Para confirmar esta denuncia, comprobamos que a lo largo del juicio han pasado desapercibidas las declaraciones que en el sumario realizó su “novia”, publicadas anteriormente por la prensa: “Me golpeaba los pechos, los brazos y el trasero y me tiraba del pelo. […] Si se negaba, le chantajeaba con enviarle las grabaciones a su familia. Cuando le pegaba le decía que era un desahogo, para sacarse la rabia, el amargor. Me decía que era su compañera para todo. […] La mujer asegura que le escuchó decir: ‘Putas, putas negras’… María Eva desvela en el juzgado, tal como había hecho anteriormente ante la Ertzaintza, que Juan Carlos le había comentado que quería coger a dos prostitutas, drogarlas y castigarlas en un ritual para que yo sanara un poquito. Decía que lo tenía todo preparado en el gimnasio: el incienso, la fruta y las velas, y que quería grabarlo. Incluso llegó a proponerle que ella actuara como cebo y utilizara su minusvalía para engatusar a alguna mujer. Tenía esa manía, quería hacer daño a las mujeres, sentencia María Eva…. Cuando veía a una prostituta o a una mujer sola aunque no lo fuera, decía que quería tener sexo con ella. Decía que las iba a dar una droga que había traído de China, que quería amarrarlas, pegarlas hasta que se quedaran medio muertas y después grabarlo en vídeo para que lo viera yo… Le advirtió claramente de que ese fin de semana no se acercara por el gimnasio porque iba a estar meditando… El autoproclamado primer monje shaolín de Occidente solía comentar a sus alumnos que ‘los guerreros que vencían en las batallas se comían el corazón del vencido para humillarlo’. Las partes blandas del cuerpo de Yenny nunca llegaron a aparecer. También repetía que ‘un asesino se sienta a meditar y de esa manera prepara mejor su siguiente asesinato’ ” (El Correo, 16 noviembre, 2013).
¿Por qué ha pasado inadvertida esta declaración a lo largo del juicio? Juan Aguilar ha conseguido, efectivamente, que sigamos hablando de él y no de lo que, en su locura, revela de la forma en que consideramos a las mujeres.
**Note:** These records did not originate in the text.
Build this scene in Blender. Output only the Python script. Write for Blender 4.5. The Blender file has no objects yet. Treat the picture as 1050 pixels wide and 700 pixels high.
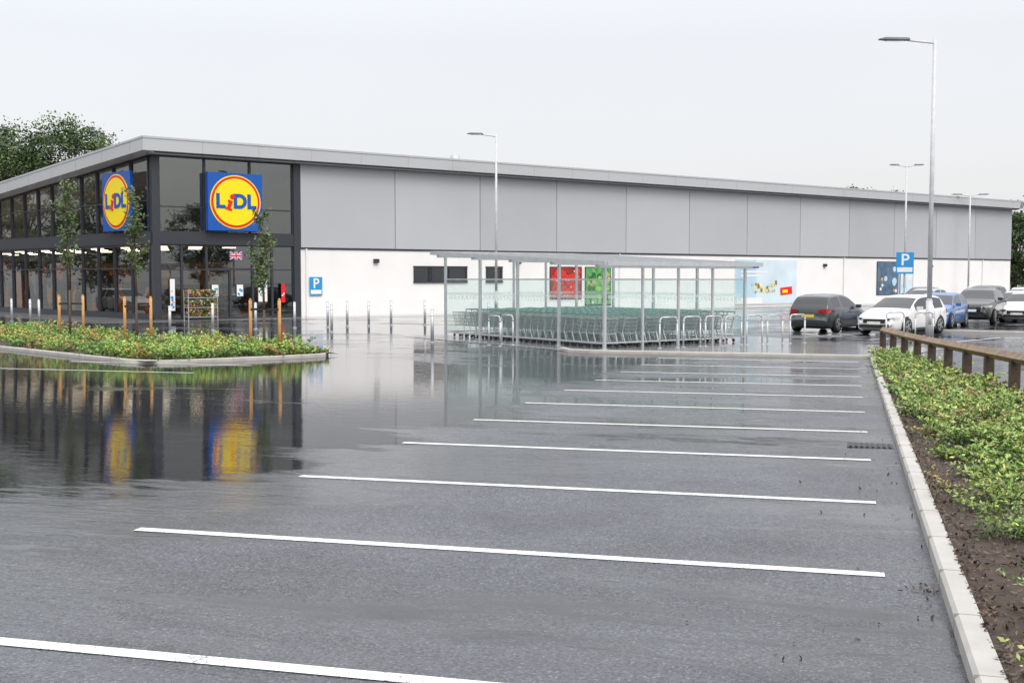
import bpy, math, random
import numpy as np
from mathutils import Vector, Matrix
random.seed(7); rng=np.random.default_rng(11)
S=bpy.context.scene; COL=S.collection
S.view_settings.view_transform='Standard'; S.view_settings.look='None'; S.view_settings.exposure=0
G=-0.45
def gz(y):
    if y<0: return 0.0
    if y<24: return -0.0165*y
    if y<30.5:
        d=y-24; return -0.396-0.0165*(d-d*d/13.0)
    return G-0.0
# ---------------------------------------------------------------- materials
def nd(nt,t,**k):
    n=nt.nodes.new(t)
    for a,b in k.items(): setattr(n,a,b)
    return n
def M(name,col,rough=0.5,metal=0.0,var=0.12,scale=6.0,bump=0.0,bscale=60.0,spec=0.5,coat=0.0,emit=0.0):
    m=bpy.data.materials.new(name); m.use_nodes=True; nt=m.node_tree; p=nt.nodes['Principled BSDF']
    L=nt.links
    tc=nd(nt,'ShaderNodeTexCoord'); no=nd(nt,'ShaderNodeTexNoise'); no.inputs['Scale'].default_value=scale; no.inputs['Detail'].default_value=5
    L.new(tc.outputs['Object'],no.inputs['Vector'])
    mr=nd(nt,'ShaderNodeMapRange'); mr.inputs['From Min'].default_value=.25; mr.inputs['From Max'].default_value=.75
    mr.inputs['To Min'].default_value=1-var; mr.inputs['To Max'].default_value=1+var
    L.new(no.outputs['Fac'],mr.inputs['Value'])
    vm=nd(nt,'ShaderNodeVectorMath',operation='SCALE'); vm.inputs[0].default_value=col
    L.new(mr.outputs[0],vm.inputs['Scale']); L.new(vm.outputs[0],p.inputs['Base Color'])
    p.inputs['Roughness'].default_value=rough; p.inputs['Metallic'].default_value=metal
    p.inputs['Specular IOR Level'].default_value=spec
    p.inputs['Coat Weight'].default_value=coat; p.inputs['Coat Roughness'].default_value=.05
    if emit>0:
        p.inputs['Emission Color'].default_value=(*col,1); p.inputs['Emission Strength'].default_value=emit
    if bump>0:
        n2=nd(nt,'ShaderNodeTexNoise'); n2.inputs['Scale'].default_value=bscale; n2.inputs['Detail'].default_value=4
        L.new(tc.outputs['Object'],n2.inputs['Vector'])
        b=nd(nt,'ShaderNodeBump'); b.inputs['Strength'].default_value=bump; b.inputs['Distance'].default_value=.01
        L.new(n2.outputs['Fac'],b.inputs['Height']); L.new(b.outputs[0],p.inputs['Normal'])
    return m
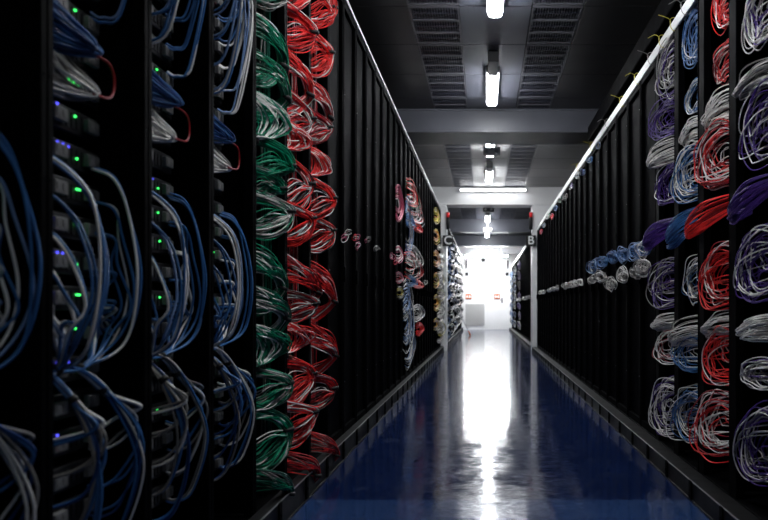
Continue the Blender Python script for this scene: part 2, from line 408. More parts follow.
# upward arcs set: ports -> out -> down to the tie ; and the mirrored lower / upper sets
def arc_set(k, which, ug):
    Y0 = YK(k); s = -1; apex = .07 if ug == 0 else .0; u0 = .12 if ug == 0 else .5
    ports = {'mid':[1.60,1.49,1.38,1.27,1.16], 'low':[.77,.68,.58,.48,.38], 'up':[2.08,2.19,2.30,2.41,2.52]}[which]
    tz = {'mid':.99, 'low':.985, 'up':3.05}[which]
    n = 12
    def ctrl(f, R_):
        i = min(4, int(f*5)); pz = ports[i]+R_.uniform(-.012,.012); j = R_.uniform(-.012,.012)
        a = apex+R_.uniform(-.02,.012)
        if which == 'mid':
            d = pz-tz; a2 = a-.05*(4-i)*0-.03*i
            return [W(s, Y0+u0+j, -.14, pz), W(s, Y0+u0+.02+j, -.075, pz+.004-.06*d), W(s, Y0+u0+.045+j, a2-.03, pz-.02-.2*d),
                    W(s, Y0+u0+.06+j*2, a2+R_.uniform(-.01,.01), tz+d*.42), W(s, Y0+u0+.04+j, a2-.035, tz+.05+.02*i), W(s, Y0+(.24 if ug == 0 else .38)+R_.uniform(-.012,.012), -.10+R_.uniform(-.01,.01), tz-.02), W(s, Y0+.12, -.13, tz-.02)]
        sg = 1 if which == 'up' else -1
        d = tz-pz; lo = pz
        x = .12 if ug == 0 else .3
        top = tz
        return [W(s, Y0+.12, -.13, top+.0), W(s, Y0+x*.8+.08+j*.5, -.10+R_.uniform(-.008,.008), top-.0-.02), W(s, Y0+u0*.8+.06+j*.4, a-.07, top-.11), W(s, Y0+u0+.03+j, a+R_.uniform(-.01,.01), top-.11-(d-.11)*.45),
                W(s, Y0+u0+.03+j, a-.05-R_.uniform(0,.02), lo+.02+.04*min(1, d)), W(s, Y0+u0+j, -.11, lo-.0), W(s, Y0+u0+j-.02, -.14, lo+.01)]
    nm = {'mid':'middle','low':'lower','up':'upper'}[which]
    lab = '%s blue and white cable arcs, %s side of the %s' % (nm, 'near' if ug == 0 else 'far', RK[k])
    bundle(lab, ctrl, n, 'bbbwwv' if which != 'low' else 'bnwq'+'qb', 'arching cables in the blue-cabled racks', ties=(.88,) if which == 'mid' else (.10, .32), r=.0046, seg=7, loc=W(s, Y0+.12, -.13, tz))
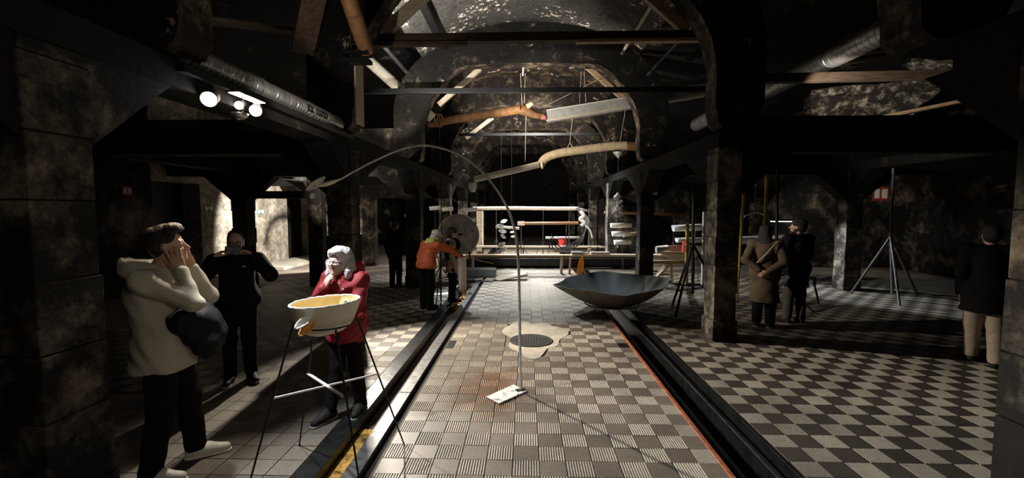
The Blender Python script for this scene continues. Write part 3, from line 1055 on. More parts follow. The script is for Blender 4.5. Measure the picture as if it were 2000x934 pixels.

Para mí, como hombre y como conocedor de las prácticas que él publicita (artes marciales, meditación…), esto no deja de inquietarme. Tras décadas de fascinación ante la magia circense de los shaolines y la paz que emanan los monjes budistas –no será la última la del “Instituto Coca Cola de la Felicidad”–, no podemos seguir mirando para otro lado ante la función de estas campañas en el Occidente actual: “El ‘budismo occidental’ es un fetiche que te permite participar por completo en el desesperado juego capitalista mientras sostiene la percepción de que realmente no estás en él, de que eres plenamente consciente de la falta de valor del espectáculo, ya que lo que realmente importa es la paz del Yo interior al que sabes que siempre te puedes retirar” . Como un verdadero maestro zen, Juan Aguilar cierra los ojos y medita; escucha impasible las declaraciones, no expresa culpa o arrepentimiento, no pide perdón… a él no le afectan esos pequeños asuntos del ego. Su espectáculo ha triunfado ante la desesperación de los familiares de Ada –sus padres y seis hermanos en Nigeria a los que mantenía con su trabajo– y de Yenny: “Ese asesino desalmado me mató a mi hija tres, cuatro, cinco veces… no una sola. Cada parte de ella que cortaba para mí era una muerte más” en el lamento de su madre desde Colombia. La “droga que tantos como Aguilar han traído de China” parece habernos narcotizado.